Provided material →

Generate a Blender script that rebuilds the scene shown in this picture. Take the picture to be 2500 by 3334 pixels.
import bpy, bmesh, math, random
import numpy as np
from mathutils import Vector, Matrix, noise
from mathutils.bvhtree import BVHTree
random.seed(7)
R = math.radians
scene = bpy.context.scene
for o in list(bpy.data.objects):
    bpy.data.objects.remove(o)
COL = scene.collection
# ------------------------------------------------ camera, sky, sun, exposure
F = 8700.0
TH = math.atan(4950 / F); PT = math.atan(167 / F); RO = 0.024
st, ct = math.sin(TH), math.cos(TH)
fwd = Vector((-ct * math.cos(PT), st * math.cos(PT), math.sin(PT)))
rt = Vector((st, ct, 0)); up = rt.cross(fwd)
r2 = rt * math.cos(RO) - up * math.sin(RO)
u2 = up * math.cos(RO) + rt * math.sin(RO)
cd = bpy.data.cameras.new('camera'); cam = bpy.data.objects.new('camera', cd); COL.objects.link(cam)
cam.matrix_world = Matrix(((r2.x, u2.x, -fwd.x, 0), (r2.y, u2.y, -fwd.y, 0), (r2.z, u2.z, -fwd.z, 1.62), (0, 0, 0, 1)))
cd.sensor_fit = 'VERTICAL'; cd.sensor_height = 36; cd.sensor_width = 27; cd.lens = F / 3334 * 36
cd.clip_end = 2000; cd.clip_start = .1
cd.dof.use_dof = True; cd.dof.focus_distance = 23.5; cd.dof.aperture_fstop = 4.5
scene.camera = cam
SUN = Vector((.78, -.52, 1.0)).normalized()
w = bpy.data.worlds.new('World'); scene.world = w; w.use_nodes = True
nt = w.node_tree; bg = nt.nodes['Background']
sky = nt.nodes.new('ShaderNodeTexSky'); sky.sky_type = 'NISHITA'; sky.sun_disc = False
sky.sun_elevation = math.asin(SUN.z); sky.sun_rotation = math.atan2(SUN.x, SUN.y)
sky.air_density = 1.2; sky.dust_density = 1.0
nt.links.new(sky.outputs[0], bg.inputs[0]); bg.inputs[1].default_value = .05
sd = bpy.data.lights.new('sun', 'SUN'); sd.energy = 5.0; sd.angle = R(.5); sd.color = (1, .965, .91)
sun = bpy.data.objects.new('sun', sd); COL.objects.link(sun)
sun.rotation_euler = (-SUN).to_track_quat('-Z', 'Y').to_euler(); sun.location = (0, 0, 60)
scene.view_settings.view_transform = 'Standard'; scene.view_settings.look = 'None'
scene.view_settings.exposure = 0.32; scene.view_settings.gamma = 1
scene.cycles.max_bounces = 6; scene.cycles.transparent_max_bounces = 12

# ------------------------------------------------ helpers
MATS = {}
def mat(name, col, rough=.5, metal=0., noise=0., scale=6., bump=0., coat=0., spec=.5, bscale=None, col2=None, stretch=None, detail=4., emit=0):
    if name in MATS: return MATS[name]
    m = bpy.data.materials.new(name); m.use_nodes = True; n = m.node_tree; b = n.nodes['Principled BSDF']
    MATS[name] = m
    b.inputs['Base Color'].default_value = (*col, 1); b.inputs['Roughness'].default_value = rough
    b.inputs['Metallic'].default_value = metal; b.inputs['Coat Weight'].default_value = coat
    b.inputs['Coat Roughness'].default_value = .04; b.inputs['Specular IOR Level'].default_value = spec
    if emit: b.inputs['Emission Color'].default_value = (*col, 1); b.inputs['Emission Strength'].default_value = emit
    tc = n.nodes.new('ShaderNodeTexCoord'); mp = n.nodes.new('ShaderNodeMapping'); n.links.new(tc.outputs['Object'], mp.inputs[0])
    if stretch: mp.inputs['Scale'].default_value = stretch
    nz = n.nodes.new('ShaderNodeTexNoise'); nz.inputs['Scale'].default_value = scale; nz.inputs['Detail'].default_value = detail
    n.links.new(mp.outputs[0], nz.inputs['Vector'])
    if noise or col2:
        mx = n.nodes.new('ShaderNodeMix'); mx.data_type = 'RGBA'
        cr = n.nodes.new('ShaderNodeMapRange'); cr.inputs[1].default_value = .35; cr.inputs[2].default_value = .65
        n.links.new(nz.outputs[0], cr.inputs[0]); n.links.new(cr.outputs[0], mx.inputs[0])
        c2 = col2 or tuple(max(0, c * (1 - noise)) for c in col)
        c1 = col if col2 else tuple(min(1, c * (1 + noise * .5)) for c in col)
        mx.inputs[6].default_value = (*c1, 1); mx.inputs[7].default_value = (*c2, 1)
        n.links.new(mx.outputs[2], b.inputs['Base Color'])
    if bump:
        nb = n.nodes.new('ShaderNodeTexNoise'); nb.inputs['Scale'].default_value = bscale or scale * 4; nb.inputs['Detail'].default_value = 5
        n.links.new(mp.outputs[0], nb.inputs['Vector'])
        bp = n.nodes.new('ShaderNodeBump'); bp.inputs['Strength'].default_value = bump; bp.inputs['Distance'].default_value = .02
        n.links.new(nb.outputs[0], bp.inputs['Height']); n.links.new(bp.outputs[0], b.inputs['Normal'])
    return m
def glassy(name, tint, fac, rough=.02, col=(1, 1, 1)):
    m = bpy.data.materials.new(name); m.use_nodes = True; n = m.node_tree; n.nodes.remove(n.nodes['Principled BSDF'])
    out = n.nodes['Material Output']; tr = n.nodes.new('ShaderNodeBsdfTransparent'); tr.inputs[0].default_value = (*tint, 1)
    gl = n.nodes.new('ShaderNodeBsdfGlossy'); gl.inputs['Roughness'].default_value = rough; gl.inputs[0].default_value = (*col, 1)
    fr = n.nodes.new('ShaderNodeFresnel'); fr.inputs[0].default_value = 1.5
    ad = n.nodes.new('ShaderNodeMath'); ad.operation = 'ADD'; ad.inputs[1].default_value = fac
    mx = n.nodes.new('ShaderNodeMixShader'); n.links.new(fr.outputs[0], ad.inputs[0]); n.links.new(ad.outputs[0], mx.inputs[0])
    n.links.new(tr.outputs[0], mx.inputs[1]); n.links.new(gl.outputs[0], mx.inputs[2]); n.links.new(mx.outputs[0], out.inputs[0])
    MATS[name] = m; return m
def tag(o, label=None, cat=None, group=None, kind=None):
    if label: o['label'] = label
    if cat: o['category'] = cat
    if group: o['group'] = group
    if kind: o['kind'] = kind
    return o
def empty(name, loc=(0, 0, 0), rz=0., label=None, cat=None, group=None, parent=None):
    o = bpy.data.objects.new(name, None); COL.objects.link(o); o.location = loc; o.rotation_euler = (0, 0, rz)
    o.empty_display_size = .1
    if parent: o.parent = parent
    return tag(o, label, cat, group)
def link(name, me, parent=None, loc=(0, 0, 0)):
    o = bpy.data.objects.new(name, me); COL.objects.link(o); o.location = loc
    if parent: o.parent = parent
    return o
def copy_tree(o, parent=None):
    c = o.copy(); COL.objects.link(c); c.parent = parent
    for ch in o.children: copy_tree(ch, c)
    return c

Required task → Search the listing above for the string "scene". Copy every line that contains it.

Written solution →
Generate a Blender script that rebuilds the scene shown in this picture. Take the picture to be 2500 by 3334 pixels.
scene = bpy.context.scene
COL = scene.collection
scene.camera = cam
w = bpy.data.worlds.new('World'); scene.world = w; w.use_nodes = True
scene.view_settings.view_transform = 'Standard'; scene.view_settings.look = 'None'
scene.view_settings.exposure = 0.32; scene.view_settings.gamma = 1
scene.cycles.max_bounces = 6; scene.cycles.transparent_max_bounces = 12